> WRITTEN INSTRUCTION:
From the listing below, pull out the lines that hold "scene".

++++++++++

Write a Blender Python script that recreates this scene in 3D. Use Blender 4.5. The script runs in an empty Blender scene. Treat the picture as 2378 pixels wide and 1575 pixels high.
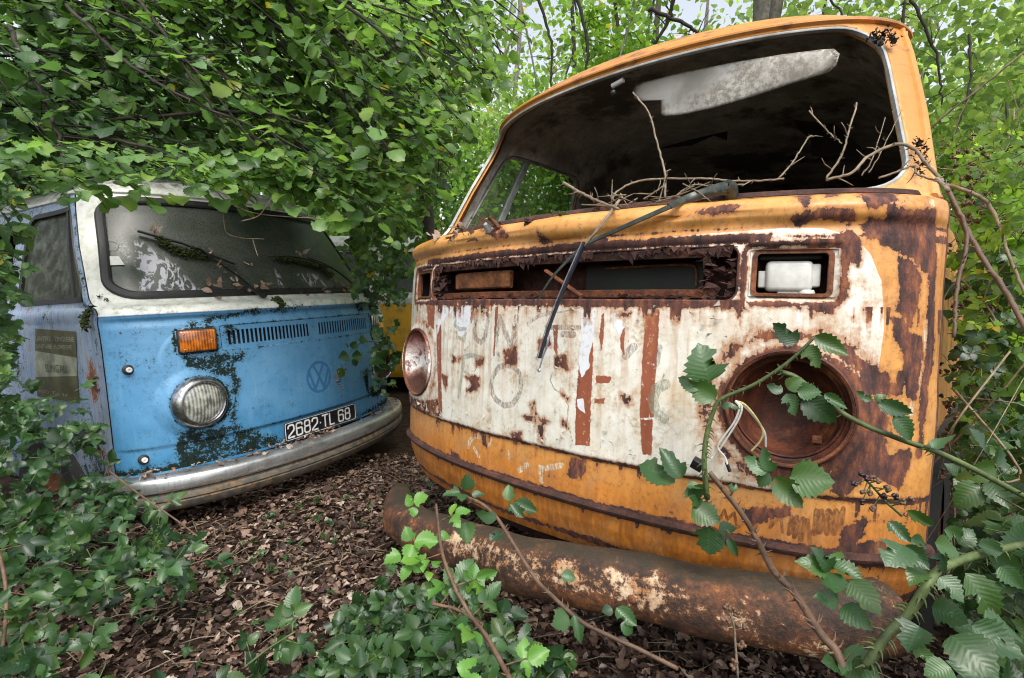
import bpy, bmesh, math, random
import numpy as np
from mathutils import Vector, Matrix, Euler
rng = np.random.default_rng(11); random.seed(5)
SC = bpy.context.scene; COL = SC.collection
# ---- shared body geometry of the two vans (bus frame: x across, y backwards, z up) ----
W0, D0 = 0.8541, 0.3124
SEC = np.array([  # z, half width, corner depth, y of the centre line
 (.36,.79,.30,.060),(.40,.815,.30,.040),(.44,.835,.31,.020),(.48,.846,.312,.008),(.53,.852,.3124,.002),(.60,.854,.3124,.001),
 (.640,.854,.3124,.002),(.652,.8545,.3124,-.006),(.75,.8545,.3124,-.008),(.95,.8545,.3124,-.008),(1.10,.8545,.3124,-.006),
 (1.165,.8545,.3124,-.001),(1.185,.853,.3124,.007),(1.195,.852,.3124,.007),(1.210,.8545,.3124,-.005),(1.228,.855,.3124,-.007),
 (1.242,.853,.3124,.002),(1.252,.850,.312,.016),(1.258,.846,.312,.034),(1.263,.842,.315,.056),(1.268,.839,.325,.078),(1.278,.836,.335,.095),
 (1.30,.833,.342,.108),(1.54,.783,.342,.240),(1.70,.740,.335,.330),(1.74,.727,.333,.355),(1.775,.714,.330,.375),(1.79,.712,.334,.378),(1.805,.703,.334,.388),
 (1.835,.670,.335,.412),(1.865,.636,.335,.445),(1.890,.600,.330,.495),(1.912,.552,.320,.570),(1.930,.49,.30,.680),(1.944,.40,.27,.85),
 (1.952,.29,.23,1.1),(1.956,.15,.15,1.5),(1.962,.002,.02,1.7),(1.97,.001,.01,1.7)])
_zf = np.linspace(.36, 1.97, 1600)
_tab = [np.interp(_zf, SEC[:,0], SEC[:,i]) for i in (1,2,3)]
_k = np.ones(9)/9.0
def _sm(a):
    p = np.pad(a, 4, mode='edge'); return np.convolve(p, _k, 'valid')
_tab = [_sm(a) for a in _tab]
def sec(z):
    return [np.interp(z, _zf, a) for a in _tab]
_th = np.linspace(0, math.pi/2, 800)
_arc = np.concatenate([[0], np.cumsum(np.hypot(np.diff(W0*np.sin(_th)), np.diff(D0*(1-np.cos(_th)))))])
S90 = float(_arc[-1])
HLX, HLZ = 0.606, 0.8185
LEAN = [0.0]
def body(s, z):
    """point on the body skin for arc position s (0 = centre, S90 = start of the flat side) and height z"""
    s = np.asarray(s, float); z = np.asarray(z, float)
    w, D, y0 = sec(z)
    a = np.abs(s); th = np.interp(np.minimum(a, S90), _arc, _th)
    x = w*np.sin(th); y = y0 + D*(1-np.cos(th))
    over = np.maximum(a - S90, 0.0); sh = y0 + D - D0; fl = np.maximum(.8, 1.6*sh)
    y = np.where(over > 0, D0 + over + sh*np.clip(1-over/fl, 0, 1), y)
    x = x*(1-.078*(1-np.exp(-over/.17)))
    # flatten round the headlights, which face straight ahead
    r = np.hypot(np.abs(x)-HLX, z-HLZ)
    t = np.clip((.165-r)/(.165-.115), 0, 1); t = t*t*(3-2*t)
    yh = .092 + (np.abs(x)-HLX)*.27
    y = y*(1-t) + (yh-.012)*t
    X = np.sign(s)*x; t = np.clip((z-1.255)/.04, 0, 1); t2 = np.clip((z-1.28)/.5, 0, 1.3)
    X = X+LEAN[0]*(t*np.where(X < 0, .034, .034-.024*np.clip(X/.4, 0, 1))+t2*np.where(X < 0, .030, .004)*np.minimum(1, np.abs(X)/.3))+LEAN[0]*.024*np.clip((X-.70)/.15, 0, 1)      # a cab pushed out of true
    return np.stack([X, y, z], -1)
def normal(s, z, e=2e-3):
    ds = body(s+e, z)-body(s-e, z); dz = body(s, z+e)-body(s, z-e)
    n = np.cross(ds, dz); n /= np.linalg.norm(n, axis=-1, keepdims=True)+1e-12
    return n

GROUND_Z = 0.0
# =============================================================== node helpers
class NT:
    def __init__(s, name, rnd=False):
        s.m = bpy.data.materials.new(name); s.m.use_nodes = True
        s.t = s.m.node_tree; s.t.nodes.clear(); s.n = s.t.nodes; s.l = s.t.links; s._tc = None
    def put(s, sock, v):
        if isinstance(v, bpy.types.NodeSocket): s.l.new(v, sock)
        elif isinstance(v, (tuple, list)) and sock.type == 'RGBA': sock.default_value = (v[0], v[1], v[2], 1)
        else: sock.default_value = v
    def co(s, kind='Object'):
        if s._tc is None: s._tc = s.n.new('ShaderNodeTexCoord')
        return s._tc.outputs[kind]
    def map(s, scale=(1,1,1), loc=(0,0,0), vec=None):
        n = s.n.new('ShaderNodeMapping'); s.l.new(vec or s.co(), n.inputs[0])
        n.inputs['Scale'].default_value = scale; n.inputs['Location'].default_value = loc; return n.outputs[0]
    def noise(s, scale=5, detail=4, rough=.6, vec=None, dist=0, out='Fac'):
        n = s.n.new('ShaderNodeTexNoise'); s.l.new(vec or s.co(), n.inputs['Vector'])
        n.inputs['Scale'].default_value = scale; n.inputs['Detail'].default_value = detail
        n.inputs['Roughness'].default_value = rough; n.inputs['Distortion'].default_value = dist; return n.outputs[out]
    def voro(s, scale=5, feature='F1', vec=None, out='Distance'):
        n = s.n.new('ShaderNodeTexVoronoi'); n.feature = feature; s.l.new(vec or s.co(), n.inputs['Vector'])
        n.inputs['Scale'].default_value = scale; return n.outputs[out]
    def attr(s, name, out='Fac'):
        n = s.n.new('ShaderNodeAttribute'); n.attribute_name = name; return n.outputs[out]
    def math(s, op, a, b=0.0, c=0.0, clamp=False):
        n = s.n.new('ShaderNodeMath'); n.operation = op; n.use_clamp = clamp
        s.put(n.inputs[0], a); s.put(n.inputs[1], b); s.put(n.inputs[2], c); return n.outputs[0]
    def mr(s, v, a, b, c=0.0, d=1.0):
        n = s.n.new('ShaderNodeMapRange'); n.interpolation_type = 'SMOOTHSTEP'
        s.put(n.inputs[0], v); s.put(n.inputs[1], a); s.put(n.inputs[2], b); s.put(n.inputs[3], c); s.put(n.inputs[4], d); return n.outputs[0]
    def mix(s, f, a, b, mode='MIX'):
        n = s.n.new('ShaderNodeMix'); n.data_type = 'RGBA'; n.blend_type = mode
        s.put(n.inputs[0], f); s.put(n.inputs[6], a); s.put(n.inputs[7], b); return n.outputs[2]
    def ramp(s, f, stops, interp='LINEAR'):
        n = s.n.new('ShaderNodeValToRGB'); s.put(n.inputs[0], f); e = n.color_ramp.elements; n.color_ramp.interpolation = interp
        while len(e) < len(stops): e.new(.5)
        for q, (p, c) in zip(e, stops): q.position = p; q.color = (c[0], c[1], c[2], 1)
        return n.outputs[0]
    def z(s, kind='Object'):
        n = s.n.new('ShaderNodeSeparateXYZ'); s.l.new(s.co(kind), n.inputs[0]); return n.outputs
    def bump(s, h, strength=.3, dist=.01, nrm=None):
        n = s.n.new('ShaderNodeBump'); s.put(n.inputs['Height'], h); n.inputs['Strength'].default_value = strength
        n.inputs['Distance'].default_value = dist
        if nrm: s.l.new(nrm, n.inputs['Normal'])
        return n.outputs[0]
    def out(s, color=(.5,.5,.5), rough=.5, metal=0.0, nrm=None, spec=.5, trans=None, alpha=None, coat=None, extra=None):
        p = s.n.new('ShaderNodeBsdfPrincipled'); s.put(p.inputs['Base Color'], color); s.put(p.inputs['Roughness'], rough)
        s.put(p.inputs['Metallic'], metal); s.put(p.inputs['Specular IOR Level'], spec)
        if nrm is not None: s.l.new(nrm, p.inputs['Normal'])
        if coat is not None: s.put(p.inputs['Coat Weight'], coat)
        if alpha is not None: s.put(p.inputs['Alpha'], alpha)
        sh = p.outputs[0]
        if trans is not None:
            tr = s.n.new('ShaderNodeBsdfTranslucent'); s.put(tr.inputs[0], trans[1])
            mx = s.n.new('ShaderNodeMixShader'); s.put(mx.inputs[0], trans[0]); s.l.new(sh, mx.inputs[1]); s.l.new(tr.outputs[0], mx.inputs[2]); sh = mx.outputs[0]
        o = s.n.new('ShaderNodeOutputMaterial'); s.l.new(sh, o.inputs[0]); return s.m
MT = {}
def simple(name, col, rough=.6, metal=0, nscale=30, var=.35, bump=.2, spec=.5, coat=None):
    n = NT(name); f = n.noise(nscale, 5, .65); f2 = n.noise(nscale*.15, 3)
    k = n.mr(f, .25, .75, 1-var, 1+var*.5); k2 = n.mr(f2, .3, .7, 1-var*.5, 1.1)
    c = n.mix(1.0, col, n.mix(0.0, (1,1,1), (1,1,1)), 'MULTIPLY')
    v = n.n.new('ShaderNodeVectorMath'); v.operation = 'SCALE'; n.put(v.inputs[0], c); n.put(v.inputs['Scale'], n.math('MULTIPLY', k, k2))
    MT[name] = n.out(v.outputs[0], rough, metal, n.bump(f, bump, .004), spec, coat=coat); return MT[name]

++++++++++

> TASK RESPONSE:
Write a Blender Python script that recreates this scene in 3D. Use Blender 4.5. The script runs in an empty Blender scene. Treat the picture as 2378 pixels wide and 1575 pixels high.
SC = bpy.context.scene; COL = SC.collection